[Start]

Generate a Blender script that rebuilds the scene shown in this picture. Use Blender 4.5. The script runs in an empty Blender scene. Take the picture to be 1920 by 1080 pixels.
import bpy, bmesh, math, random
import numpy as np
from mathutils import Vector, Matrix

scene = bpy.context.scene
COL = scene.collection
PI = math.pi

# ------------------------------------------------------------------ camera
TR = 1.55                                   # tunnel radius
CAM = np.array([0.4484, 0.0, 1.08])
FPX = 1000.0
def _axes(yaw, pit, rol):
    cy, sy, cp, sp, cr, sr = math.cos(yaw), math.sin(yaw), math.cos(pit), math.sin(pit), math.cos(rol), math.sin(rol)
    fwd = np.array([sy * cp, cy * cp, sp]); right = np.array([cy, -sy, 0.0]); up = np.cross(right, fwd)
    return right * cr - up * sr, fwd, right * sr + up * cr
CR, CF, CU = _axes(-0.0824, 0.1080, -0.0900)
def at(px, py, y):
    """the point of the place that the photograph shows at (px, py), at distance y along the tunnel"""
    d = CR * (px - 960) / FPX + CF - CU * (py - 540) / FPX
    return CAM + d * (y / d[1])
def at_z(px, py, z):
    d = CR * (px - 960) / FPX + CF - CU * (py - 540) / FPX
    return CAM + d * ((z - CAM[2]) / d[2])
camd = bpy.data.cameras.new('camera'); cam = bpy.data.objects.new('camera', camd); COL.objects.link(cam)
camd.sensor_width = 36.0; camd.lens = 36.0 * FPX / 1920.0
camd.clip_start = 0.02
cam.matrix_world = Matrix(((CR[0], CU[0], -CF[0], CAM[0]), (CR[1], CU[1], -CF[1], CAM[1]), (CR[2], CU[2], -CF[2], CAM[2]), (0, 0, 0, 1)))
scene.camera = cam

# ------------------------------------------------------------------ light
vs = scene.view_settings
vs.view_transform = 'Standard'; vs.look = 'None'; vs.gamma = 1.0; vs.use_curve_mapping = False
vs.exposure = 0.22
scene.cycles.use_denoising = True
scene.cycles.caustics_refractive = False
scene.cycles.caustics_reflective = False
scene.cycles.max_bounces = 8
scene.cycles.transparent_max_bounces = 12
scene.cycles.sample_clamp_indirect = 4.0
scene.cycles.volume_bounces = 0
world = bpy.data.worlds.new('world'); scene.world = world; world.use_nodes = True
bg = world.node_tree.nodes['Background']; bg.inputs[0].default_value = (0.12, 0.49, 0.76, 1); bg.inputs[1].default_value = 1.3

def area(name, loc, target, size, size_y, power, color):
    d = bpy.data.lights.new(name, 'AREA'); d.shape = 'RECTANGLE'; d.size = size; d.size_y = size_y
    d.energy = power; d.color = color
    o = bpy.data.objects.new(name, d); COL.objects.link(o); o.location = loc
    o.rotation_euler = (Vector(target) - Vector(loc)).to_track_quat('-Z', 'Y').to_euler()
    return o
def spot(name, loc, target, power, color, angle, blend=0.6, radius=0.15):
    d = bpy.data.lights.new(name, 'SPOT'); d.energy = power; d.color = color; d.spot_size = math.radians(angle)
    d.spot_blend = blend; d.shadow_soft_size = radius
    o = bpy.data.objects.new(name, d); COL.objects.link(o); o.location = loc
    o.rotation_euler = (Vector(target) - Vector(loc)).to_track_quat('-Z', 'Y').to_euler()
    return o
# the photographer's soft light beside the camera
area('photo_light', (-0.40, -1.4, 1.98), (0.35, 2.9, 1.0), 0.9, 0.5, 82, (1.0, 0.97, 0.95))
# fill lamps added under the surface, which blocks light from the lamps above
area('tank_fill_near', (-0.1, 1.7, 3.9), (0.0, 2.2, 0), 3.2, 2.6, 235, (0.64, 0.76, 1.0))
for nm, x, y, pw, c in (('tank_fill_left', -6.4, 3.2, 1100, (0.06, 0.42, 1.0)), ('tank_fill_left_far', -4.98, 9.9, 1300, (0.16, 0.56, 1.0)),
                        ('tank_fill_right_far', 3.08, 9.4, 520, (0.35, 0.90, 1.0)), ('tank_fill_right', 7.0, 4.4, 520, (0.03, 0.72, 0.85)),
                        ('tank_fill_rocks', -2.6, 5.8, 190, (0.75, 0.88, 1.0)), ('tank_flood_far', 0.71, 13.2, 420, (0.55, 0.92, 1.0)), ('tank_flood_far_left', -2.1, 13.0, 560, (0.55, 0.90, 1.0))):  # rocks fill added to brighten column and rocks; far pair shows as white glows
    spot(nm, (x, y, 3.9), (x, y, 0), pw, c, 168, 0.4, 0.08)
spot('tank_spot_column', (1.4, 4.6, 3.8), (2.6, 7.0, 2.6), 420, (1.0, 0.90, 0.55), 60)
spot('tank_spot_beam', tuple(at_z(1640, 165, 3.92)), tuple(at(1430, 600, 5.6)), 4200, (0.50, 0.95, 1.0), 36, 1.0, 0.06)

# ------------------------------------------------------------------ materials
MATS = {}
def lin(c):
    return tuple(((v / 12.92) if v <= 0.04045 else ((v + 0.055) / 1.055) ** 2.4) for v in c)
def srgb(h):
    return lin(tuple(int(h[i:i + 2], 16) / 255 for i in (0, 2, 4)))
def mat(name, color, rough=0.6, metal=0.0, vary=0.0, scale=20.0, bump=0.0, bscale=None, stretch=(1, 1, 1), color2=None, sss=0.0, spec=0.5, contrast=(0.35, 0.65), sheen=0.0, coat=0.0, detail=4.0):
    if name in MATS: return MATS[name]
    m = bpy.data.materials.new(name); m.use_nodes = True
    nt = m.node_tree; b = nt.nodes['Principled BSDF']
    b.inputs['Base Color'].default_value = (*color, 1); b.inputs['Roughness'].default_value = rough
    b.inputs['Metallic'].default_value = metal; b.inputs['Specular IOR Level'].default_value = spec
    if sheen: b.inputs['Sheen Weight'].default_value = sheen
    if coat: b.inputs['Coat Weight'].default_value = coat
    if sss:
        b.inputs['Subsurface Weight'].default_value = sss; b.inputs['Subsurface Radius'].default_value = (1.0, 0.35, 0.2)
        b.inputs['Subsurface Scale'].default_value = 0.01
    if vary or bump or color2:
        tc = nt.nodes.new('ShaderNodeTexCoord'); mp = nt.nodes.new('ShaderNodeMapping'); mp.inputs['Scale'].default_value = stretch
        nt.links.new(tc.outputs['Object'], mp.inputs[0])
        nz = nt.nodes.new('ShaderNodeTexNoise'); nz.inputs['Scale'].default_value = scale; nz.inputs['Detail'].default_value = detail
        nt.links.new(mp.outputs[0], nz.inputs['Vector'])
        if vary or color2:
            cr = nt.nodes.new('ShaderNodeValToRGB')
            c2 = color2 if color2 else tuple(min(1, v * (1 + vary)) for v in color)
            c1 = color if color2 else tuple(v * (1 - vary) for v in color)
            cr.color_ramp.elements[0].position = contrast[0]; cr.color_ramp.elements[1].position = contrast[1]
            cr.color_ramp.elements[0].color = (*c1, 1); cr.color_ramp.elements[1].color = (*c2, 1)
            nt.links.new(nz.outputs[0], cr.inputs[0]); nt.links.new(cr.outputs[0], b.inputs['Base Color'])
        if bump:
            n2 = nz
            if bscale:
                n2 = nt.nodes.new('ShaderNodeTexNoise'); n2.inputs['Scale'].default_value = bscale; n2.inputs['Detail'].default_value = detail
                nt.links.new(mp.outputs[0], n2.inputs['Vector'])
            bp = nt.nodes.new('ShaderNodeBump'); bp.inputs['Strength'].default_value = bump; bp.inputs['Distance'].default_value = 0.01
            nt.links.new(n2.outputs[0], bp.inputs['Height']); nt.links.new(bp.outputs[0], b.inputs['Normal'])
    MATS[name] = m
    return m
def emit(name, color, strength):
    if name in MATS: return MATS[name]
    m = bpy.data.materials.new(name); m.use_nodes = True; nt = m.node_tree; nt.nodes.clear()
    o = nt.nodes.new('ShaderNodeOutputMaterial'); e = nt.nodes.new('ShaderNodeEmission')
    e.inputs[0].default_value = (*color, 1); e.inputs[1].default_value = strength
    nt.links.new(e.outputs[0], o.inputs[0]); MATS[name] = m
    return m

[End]

TASK:
Return, please, the lines of the data from the first through the line containing "PI = math.pi", both kept, exactly as they stand and nothing more.

RESULT:
Generate a Blender script that rebuilds the scene shown in this picture. Use Blender 4.5. The script runs in an empty Blender scene. Take the picture to be 1920 by 1080 pixels.
import bpy, bmesh, math, random
import numpy as np
from mathutils import Vector, Matrix

scene = bpy.context.scene
COL = scene.collection
PI = math.pi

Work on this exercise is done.